Me gustaría escribir que no existe la más mínima posibilidad de que el gobierno de los Estados Unidos tenga una incursión militar en México, pero no sería verdad. De hecho, ha sucedido varias veces. No me refiero a la guerra y la invasión de 1846 que terminó, un tristísimo 2 de febrero de 1848, con la pérdida de más de la mitad del territorio mexicano; ni a la llamada “expedición punitiva” organizada para castigar la incursión de Pancho Villa a Columbus, Nuevo México, en 1916.
No. Hablo de intervenciones mucho más recientes, como la del secuestro de Ismael “El Mayo” Zambada, que desató la guerra entre bandas enfrentadas que ha bañado de sangre y de zozobra a Sinaloa. No hace mucho, supimos de la operación llamada “rápido y furioso” que distribuyó armas entre organizaciones criminales para rastrear sus usos y destinos y acabó perdiéndoles el rastro y expandiendo la violencia en territorio mexicano. Hoy sabemos que hay drones militares volando sobre México, pero no sabemos para qué ni tampoco qué secuelas vendrán tras ellos.
Los Estados Unidos siempre han tenido un doble rasero moral para juzgar lo que toleran en su territorio y lo que hacen fuera de él. De hecho, ha sido la única democracia del mundo que ha combatido a otros regímenes igualmente democráticos para hacer prevalecer sus intereses. Ahora que estamos recordando a Eduardo Galeano a diez años de su muerte, bastaría volver a leer Las Venas Abiertas de América Latina para constatar que esas intervenciones americanas (¿antiamericanas?) han sucedido una y otra vez a lo largo de nuestro continente. La democracia más poderosa del planeta ha preferido convivir con dictaduras más o menos sometidas que negociar con otras democracias consolidadas.
Por otra parte, el presidente Donald Trump ha mostrado que es un ludópata del poder y la política. Su afición por los casinos es una metáfora de su forma de entender el mundo: para él, todo es un juego que gana quien apuesta con más fuerza y convicción porque sabe esgrimir sus “leverage” (su influencia, sus palancas, su poder). Hasta ahora, sus fichas se han ceñido al tablero de los aranceles. Pero ya anticipó hasta dónde estaría dispuesto a llegar al designar a seis cárteles mexicanos como organizaciones terroristas internacionales y revelar, con desparpajo, que la Casa Blanca no ha descartado ninguna opción para enfrentar a esas organizaciones a quienes se culpa del tráfico de fentanilo.
Si el presidente Trump decidiera intervenir con armas para detener a algunos capos de los cárteles o para destruir laboratorios, casas de seguridad o campos de adiestramiento en territorio mexicano, pondría al gobierno de Claudia Sheinbaum entre la espada y la pared y nos llevaría, como país y como región, a una situación apenas comparable con las que vivimos en el Siglo XIX. La tecnología de esa intervención violenta sería distinta, pero la motivación y la reacción serían las mismas. En materia de poder, casi nada ha cambiado.
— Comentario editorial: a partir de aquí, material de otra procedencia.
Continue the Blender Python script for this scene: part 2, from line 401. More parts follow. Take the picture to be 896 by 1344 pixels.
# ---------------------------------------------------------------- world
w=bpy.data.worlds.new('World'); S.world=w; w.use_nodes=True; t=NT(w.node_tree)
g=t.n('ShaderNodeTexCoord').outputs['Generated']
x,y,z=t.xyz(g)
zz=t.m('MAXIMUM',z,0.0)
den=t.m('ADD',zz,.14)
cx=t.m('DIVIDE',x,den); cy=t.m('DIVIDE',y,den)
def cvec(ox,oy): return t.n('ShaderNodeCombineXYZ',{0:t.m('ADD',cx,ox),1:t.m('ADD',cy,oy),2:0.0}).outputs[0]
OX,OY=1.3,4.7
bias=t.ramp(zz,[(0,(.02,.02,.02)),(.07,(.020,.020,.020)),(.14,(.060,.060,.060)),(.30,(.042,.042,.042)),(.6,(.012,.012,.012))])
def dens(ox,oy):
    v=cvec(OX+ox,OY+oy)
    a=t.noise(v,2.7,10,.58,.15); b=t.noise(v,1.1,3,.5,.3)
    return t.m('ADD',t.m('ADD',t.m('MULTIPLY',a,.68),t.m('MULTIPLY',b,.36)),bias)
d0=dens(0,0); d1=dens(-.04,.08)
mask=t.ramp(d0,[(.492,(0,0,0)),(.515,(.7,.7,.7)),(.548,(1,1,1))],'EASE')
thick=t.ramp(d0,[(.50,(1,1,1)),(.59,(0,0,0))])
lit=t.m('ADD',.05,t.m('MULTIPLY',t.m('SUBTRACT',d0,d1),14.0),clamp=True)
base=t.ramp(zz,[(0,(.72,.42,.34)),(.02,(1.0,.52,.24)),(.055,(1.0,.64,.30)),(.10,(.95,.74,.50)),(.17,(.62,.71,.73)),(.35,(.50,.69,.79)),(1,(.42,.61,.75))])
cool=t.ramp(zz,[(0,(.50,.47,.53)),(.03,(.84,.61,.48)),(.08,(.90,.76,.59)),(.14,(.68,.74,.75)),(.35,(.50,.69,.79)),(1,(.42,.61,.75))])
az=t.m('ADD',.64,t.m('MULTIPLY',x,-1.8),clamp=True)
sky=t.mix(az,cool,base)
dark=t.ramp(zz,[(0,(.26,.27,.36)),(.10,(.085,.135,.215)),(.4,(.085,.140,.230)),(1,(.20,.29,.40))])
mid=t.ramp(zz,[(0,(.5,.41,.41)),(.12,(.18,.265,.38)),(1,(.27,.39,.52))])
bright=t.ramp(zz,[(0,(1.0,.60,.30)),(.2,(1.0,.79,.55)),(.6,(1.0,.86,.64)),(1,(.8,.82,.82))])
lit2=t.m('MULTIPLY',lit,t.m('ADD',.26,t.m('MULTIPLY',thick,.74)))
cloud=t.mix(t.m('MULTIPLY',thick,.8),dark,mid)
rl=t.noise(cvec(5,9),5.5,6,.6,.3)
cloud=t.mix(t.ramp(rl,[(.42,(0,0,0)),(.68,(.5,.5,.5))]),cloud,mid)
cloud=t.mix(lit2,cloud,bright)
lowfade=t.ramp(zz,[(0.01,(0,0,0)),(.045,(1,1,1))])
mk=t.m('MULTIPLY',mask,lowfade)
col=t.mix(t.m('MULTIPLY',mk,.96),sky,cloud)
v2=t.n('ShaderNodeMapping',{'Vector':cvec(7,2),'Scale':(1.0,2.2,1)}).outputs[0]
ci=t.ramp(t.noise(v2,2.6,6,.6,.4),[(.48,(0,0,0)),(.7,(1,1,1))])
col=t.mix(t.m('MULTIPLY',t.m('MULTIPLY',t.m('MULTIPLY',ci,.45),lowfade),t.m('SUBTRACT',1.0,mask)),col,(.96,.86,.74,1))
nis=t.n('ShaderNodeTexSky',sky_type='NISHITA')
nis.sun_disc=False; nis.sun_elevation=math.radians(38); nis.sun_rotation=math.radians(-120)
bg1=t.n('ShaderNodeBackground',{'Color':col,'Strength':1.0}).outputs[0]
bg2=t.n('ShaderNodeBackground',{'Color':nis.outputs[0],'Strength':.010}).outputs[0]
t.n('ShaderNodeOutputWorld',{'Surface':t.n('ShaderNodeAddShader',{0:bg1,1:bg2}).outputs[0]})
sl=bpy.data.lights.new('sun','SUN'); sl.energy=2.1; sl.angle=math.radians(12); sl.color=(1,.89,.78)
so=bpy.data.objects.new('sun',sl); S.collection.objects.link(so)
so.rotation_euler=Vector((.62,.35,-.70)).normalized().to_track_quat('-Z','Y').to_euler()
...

De ahí que, aunque una decisión de esa magnitud fuese aplaudida por la mayoría en los Estados Unidos, no tengo ninguna duda de que en México sería reprobada de manera casi unánime. De suceder, renacería el nacionalismo de bandera, tequila y canto; y los cárteles, cuya fama pública se ha ido arraigando tanto como sus redes y tentáculos (véase nomás el éxito de los corridos tumbados), podrían acabar convertidos en héroes patrios para el imaginario popular. Y si Trump quisiera insistir en que esa intervención habría respondido a la complicidad entre el gobierno mexicano y las organizaciones criminales, las consecuencias serían funestas.
No es imposible que eso suceda ni que los esfuerzos diplomáticos de México para lidiar con el ludópata sean traicionados. Pero en ese juego, todos acabaríamos perdiendo.